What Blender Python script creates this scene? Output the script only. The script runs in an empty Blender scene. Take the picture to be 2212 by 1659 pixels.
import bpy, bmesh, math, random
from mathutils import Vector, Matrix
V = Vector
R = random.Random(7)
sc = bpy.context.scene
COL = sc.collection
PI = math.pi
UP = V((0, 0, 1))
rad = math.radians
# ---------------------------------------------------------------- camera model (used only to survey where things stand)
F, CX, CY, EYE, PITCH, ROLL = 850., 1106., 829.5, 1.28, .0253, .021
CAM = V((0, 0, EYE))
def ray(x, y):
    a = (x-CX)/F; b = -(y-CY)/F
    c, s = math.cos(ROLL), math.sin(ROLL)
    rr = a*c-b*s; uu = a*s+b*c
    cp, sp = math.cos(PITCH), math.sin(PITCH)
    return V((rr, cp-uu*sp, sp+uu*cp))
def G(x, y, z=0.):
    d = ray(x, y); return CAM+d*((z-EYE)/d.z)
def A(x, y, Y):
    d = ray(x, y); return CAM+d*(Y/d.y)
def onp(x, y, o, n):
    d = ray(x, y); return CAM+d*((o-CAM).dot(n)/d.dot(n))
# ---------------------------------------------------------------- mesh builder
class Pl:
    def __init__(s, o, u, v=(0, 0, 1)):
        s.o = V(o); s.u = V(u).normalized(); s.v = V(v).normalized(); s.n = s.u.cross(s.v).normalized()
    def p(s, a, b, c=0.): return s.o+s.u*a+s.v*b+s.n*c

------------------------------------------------

What is being asked: Every line of the data above should be copied exactly.

Finished answer:
What Blender Python script creates this scene? Output the script only. The script runs in an empty Blender scene. Take the picture to be 2212 by 1659 pixels.
import bpy, bmesh, math, random
from mathutils import Vector, Matrix
V = Vector
R = random.Random(7)
sc = bpy.context.scene
COL = sc.collection
PI = math.pi
UP = V((0, 0, 1))
rad = math.radians
# ---------------------------------------------------------------- camera model (used only to survey where things stand)
F, CX, CY, EYE, PITCH, ROLL = 850., 1106., 829.5, 1.28, .0253, .021
CAM = V((0, 0, EYE))
def ray(x, y):
    a = (x-CX)/F; b = -(y-CY)/F
    c, s = math.cos(ROLL), math.sin(ROLL)
    rr = a*c-b*s; uu = a*s+b*c
    cp, sp = math.cos(PITCH), math.sin(PITCH)
    return V((rr, cp-uu*sp, sp+uu*cp))
def G(x, y, z=0.):
    d = ray(x, y); return CAM+d*((z-EYE)/d.z)
def A(x, y, Y):
    d = ray(x, y); return CAM+d*(Y/d.y)
def onp(x, y, o, n):
    d = ray(x, y); return CAM+d*((o-CAM).dot(n)/d.dot(n))
# ---------------------------------------------------------------- mesh builder
class Pl:
    def __init__(s, o, u, v=(0, 0, 1)):
        s.o = V(o); s.u = V(u).normalized(); s.v = V(v).normalized(); s.n = s.u.cross(s.v).normalized()
    def p(s, a, b, c=0.): return s.o+s.u*a+s.v*b+s.n*c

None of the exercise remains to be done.